Problem:
Your task is to filter the data below down to the lines holding "that".

╭─ Collected data

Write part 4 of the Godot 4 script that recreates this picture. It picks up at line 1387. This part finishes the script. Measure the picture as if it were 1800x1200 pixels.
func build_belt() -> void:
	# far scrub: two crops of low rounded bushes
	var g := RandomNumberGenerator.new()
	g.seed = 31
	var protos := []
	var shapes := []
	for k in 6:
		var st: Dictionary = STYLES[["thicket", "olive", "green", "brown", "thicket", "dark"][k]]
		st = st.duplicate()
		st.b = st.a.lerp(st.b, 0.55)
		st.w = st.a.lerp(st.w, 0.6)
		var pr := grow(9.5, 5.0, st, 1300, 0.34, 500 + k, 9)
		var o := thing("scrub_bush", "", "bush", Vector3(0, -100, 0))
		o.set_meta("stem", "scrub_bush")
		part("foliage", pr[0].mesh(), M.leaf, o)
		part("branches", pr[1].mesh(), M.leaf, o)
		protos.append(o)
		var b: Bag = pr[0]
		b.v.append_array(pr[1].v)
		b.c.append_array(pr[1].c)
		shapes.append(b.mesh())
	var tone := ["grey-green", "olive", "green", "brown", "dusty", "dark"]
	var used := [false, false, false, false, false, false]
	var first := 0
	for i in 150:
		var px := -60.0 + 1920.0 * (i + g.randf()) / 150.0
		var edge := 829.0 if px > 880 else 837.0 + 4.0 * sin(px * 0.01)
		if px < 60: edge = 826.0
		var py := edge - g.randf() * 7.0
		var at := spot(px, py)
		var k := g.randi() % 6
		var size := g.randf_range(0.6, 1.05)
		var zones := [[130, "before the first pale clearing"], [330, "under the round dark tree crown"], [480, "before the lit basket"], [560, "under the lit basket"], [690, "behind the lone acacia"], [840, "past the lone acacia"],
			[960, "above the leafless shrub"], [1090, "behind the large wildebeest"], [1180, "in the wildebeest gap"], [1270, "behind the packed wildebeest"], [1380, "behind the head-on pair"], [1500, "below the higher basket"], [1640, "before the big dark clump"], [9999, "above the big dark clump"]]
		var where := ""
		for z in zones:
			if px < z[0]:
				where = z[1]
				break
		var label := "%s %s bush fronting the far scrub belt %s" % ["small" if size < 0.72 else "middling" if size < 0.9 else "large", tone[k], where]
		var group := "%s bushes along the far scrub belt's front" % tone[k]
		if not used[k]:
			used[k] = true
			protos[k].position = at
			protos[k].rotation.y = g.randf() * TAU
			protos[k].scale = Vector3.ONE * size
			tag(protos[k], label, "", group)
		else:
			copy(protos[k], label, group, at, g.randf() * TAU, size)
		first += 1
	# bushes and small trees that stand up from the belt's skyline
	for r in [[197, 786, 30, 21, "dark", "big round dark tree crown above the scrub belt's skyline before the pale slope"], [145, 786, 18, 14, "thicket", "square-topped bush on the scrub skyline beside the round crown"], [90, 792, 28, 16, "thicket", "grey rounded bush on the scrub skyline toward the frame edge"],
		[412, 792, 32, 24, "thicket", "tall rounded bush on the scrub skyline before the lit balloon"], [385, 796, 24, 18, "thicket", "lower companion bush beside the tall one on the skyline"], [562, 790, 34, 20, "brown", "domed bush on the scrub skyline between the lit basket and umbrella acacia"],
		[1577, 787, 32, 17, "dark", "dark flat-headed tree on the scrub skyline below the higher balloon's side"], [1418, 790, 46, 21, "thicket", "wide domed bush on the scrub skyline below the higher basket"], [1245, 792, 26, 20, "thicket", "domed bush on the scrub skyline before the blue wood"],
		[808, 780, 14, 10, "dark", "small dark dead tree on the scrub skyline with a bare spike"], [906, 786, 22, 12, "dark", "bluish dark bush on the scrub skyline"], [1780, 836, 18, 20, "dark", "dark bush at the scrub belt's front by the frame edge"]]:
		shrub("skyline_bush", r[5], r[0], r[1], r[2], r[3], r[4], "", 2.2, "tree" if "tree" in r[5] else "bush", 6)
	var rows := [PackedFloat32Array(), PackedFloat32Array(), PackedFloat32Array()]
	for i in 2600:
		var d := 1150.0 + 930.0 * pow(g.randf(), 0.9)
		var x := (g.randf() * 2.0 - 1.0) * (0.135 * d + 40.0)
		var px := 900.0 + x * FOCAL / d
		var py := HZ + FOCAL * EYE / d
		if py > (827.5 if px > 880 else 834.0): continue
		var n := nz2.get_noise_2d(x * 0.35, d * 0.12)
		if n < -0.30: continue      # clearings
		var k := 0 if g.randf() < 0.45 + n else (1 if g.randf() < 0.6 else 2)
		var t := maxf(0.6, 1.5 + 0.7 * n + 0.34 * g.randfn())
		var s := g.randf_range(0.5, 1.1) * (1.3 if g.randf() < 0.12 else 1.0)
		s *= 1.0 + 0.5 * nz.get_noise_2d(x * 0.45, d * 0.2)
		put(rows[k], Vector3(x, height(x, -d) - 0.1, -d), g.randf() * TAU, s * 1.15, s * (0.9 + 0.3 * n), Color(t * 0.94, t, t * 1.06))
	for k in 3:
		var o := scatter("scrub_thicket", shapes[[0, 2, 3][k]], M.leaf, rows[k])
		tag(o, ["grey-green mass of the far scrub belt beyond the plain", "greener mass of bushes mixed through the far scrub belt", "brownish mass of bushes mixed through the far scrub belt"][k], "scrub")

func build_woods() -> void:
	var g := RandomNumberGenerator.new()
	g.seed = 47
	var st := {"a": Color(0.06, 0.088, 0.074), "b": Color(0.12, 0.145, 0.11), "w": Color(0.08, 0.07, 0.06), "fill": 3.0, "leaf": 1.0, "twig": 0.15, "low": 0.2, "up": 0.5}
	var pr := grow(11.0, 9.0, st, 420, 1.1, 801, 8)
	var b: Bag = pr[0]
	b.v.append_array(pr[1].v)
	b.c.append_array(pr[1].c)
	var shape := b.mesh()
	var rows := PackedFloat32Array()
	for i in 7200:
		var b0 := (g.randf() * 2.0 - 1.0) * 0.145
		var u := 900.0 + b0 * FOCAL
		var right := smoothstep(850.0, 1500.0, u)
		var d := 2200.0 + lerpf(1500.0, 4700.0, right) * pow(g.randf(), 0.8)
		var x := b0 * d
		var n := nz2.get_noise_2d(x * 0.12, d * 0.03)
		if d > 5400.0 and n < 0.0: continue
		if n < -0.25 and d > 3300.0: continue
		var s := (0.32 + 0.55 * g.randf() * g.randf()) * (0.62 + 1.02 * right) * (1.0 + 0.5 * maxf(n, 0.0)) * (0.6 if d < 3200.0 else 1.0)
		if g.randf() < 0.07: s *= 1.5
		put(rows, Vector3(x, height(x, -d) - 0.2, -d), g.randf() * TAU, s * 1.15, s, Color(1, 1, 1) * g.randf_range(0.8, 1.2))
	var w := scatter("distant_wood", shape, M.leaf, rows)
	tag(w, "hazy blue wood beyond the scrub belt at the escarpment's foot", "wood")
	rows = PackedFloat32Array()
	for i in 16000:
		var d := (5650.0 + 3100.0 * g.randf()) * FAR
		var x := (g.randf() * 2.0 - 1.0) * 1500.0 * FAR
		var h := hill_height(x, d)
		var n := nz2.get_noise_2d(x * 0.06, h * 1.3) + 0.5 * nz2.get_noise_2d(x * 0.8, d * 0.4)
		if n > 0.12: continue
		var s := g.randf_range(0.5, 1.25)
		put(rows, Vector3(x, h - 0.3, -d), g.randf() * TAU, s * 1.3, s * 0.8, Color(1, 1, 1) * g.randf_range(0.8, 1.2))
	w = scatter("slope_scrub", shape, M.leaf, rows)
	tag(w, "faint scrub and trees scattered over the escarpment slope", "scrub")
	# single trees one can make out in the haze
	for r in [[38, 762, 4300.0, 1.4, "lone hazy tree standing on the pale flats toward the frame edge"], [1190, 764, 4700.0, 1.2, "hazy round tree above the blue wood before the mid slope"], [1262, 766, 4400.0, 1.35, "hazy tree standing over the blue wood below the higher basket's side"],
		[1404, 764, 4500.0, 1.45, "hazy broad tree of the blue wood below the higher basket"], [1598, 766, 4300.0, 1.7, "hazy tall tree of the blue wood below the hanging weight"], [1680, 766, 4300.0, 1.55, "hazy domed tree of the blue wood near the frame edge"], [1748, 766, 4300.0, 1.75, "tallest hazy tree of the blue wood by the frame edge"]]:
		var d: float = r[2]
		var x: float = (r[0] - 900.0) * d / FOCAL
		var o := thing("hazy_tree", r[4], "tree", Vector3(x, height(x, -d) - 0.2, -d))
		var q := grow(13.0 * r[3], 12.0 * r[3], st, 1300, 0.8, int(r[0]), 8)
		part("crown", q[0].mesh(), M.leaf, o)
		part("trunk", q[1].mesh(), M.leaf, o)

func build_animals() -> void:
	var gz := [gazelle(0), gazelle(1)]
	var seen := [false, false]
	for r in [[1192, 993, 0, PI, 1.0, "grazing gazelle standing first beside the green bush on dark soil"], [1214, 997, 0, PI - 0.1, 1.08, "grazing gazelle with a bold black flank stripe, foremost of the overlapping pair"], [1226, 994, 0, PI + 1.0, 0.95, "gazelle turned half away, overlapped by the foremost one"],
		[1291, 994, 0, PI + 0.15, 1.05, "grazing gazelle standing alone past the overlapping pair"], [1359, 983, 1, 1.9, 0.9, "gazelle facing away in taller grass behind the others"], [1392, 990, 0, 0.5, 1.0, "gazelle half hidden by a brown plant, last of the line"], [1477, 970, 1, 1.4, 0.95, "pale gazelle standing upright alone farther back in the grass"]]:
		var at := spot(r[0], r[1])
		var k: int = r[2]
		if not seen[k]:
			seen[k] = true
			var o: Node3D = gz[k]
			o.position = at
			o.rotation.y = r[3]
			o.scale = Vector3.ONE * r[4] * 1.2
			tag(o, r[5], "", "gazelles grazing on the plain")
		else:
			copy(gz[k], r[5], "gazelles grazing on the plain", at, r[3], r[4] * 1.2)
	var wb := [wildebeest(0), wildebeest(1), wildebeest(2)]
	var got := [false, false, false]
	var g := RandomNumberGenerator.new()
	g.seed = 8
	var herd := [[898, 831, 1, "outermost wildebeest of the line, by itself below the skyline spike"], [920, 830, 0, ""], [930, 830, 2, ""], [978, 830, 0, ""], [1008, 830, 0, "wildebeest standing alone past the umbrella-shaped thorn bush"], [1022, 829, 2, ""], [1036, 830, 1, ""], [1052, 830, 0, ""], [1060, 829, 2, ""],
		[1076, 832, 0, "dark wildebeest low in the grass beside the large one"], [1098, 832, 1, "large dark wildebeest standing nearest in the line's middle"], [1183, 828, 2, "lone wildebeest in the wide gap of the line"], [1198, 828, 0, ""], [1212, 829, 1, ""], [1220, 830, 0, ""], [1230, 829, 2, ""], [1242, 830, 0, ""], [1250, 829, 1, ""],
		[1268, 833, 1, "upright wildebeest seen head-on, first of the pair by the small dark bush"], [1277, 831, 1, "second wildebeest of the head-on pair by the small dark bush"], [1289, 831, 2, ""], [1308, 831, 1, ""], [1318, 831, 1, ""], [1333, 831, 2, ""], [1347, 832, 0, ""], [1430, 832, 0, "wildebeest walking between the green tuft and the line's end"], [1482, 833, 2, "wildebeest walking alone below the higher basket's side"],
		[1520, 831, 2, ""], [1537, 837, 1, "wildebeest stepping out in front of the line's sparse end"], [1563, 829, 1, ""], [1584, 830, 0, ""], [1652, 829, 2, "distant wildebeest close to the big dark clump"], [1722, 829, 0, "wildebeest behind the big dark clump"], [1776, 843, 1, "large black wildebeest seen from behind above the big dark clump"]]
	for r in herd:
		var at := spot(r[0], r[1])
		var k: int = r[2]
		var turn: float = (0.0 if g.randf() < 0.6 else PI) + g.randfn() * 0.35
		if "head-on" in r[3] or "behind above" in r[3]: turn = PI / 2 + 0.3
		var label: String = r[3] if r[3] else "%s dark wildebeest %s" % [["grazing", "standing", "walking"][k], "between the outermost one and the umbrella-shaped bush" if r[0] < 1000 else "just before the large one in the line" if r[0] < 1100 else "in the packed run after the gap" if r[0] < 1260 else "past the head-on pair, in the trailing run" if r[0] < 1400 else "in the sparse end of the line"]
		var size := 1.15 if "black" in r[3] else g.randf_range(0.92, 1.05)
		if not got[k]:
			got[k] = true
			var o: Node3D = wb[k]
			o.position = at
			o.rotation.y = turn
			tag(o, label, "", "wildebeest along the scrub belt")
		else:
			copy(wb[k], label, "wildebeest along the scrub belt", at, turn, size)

╰─

Right answer:
Write part 4 of the Godot 4 script that recreates this picture. It picks up at line 1387. This part finishes the script. Measure the picture as if it were 1800x1200 pixels.
	# bushes and small trees that stand up from the belt's skyline